The author tends to stick fairly close to the facts and offers no evaluations of Wayne beyond that offered by Wayne's own peers. The book would be helped by perhaps a chapter on Wayne's legacy and role in popular culture and military history. There is a good deal of interesting detail provided about Wayne's financial troubles and travails. The text moves fairly rapidly and though I got a sense of Wayne the man I did not really get to know him. I am not sure if the reason is due to author's intent or that Wayne was a much more complex man shifting beneath the text. The illustrations tend to be adequate and show portraits of Wayne at various stages as well as prominent people in his life.

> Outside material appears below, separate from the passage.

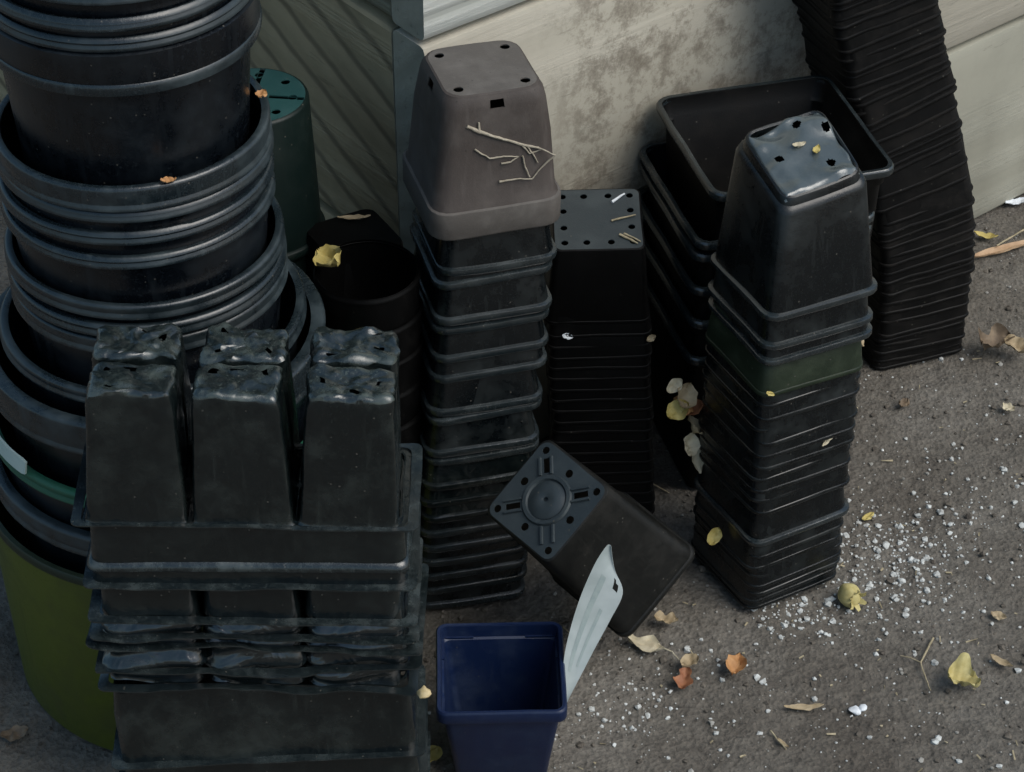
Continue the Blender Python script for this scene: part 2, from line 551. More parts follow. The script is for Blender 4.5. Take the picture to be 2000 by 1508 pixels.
def plank_mesh(length, hgt, th, mat, seed):
    bm = bmesh.new()
    nseg = int(length / .05)
    loops = []
    e = .0055
    sec = [(0, e), (e * .3, e * .3), (e, 0), (th - e, 0), (th - e * .3, e * .3), (th, e), (th, hgt - e), (th - e * .3, hgt - e * .3), (th - e, hgt), (e, hgt), (e * .3, hgt - e * .3), (0, hgt - e)]
    for i in range(nseg + 1):
        x = length * i / nseg
        w = [noise.noise(Vector((x * 3, j * .7, seed))) * .0012 for j in range(12)]
        loops.append([(x, p[0] + w[j], p[1] + w[(j + 3) % 12]) for j, p in enumerate(sec)])
    # slightly eased ends
    v = loft(bm, loops)
    bm.faces.new(v[0][::-1])
    bm.faces.new(v[-1])
    bm.faces.ensure_lookup_table()
    bm.faces[-2].material_index = 1
    bm.faces[-1].material_index = 1
    me_ = to_mesh(bm, 'plank', M[mat], 30)
    me_.materials.append(M['wood_end'])
    return me_

rows = [('wood_low', 'wood_left', 0), ('wood_right', 'wood_left', .25), ('wood_white', 'wood_left_top', .50), ('wood_low', 'wood_left_top', .75)]
for i, (mr, ml, z) in enumerate(rows):
    ph = .2440
    o = link('plank', plank_mesh(1.9, ph, TH, mr, i * 3.3), bed)
    # local x along wall, y into the bed
    mt = Matrix(((WR.x, WL.x, 0, 0), (WR.y, WL.y, 0, 0), (0, 0, 1, z), (0, 0, 0, 1)))
    o.matrix_local = mt
    o2 = link('plank', plank_mesh(1.7, ph - .001, TH, ml, 20 + i * 2.1), bed)
    inn = WR
    s = WL * (TH + .0035) + WR * .0015
    o2.matrix_local = Matrix(((WL.x, inn.x, 0, s.x), (WL.y, inn.y, 0, s.y), (0, 0, 1, z), (0, 0, 0, 1)))
    if mr == 'wood_right':
        o['label'] = 'pale plank splashed with brown mud'
    if mr == 'wood_white':
        o['label'] = 'whitish plank with bold grain'
    if ml == 'wood_left' and z > .1:
        o2['label'] = 'dark plank with diagonal saw marks'
bm = bmesh.new()
q = [WC + WR * (TH + .001) + WL * (TH + .001), WC + WR * 1.9 + WL * (TH + .001), WC + WR * 1.9 + WL * 1.7, WC + WR * (TH + .001) + WL * 1.7]
vt = [bm.verts.new((p.x, p.y, .955)) for p in q]
bm.faces.new(vt)
tag(link('bed_soil', to_mesh(bm, 'bed_soil', M['soil'])), 'dark soil filling the raised bed', None, None, 'structure')

# ------------------------------------------------------------------ round tub tower (left)
def lathe_mesh(prof, mat, n=72, closed=False, seed=0, amp=.0, name='wall'):
    bm = bmesh.new()
    loops = [[(r * math.cos(2 * PI * i / n), r * math.sin(2 * PI * i / n), z) for i in range(n)] for r, z in prof]
    loft(bm, loops, closed)
    if amp:
        warp(bm, amp, 9, seed)
    return to_mesh(bm, name, M[mat], 50)

def round_pot(name, r, h, rb, rim_h, over, mat_wall, mat_rim, loc, label, group, rim_t=.004, collar=None, ridges=(), tilt=(0, 0), base=True, seed=0):
    """upright round pot: base z=0, rim top z=h. loc = base centre"""
    t = thing(name, frame(*loc, rz=seed * 1.3, tx=tilt[0], ty=tilt[1]), label, 'plant pot', group)
    rw = r - over
    zt = h - rim_h
    prof = [(rb * .98, 0), (rb, .004)]
    def rr(z): return rb + (rw - rb) * z / h
    marks = sorted(ridges)
    for z in marks:
        prof += [(rr(z - .004), z - .004), (rr(z) + .0016, z - .0015), (rr(z) + .0016, z + .0015), (rr(z + .004), z + .004)]
    if collar:
        zc = collar
        prof += [(rr(zc - .004), zc - .004), (rw + .003, zc), (rw + .0045, zc + .003), (rw + .0045, zt - .002)]
    prof += [(rw, zt), (rw, h - .002)]
    inner = [(max(a - .0016, .001), max(z, .0025)) for a, z in prof[::-1]]
    full = prof + inner
    link('wall', lathe_mesh(full, mat_wall, closed=False, seed=seed, amp=.0007), t)
    if collar:
        rc_ = rw + .0045
        link('collar', lathe_mesh([(rc_ - .001, zc + .010), (rc_ + .0006, zc + .009), (rc_ + .0012, zc + .005), (rc_ + .0004, zc + .0005), (rc_ - .0025, zc - .001), (rc_ - .0035, zc + .003)], mat_rim, closed=True, seed=seed, amp=.0007, name='collar'), t)  # lit step of the collar painted with the paler rim colour
    e = .0028
    rp = [(rw - .0016, h - .0005), (r - e, h + .0006), (r - e * .3, h - e * .25), (r, h - e), (r - .0012, zt + .006), (r - .0012, zt + .005), (r + .0004, zt + .0035), (r + .0004, zt + .001), (r - .0008, zt), (rw + .0002, zt + .001), (rw - .001, zt + .004)]
    link('rim', lathe_mesh(rp, mat_rim, closed=True, seed=seed, amp=.0007, name='rim'), t)
    if base:
        bm = bmesh.new()
        hs = [circle(rb * .12, 12, rb * .68 * math.cos(a), rb * .68 * math.sin(a)) for a in (0, PI / 2, PI, 3 * PI / 2)]
        plate(bm, circle(rb * .975, 48), hs, .001, .0028)
        link('base', to_mesh(bm, 'base', M[mat_wall]), t)
    return t

TX, TY = -.288, 1.50
G = 'round black nursery pots nested in the tall left tower'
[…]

Given the available biographical texts this book is a good primer. Had Wayne been merely a hero of the Revolution his memory would have faded like Greene's, von Steuben's, Sullivan's Morgan's, and other generals and heroes. What solidify's Wayne's memory is the role he played culminating not just in his victory at Fallen Timbers but the confrontation and orderly transfer of outposts from Detroit, to Spanish enclaves along the Mississippi, and others. These secured essentially all lands wet of the Allegheny Mountains to the Mississippi River. Sadly though even in the area where he was born, raised, occasioned defeat and victory and is buried there are many who know nothing of the man.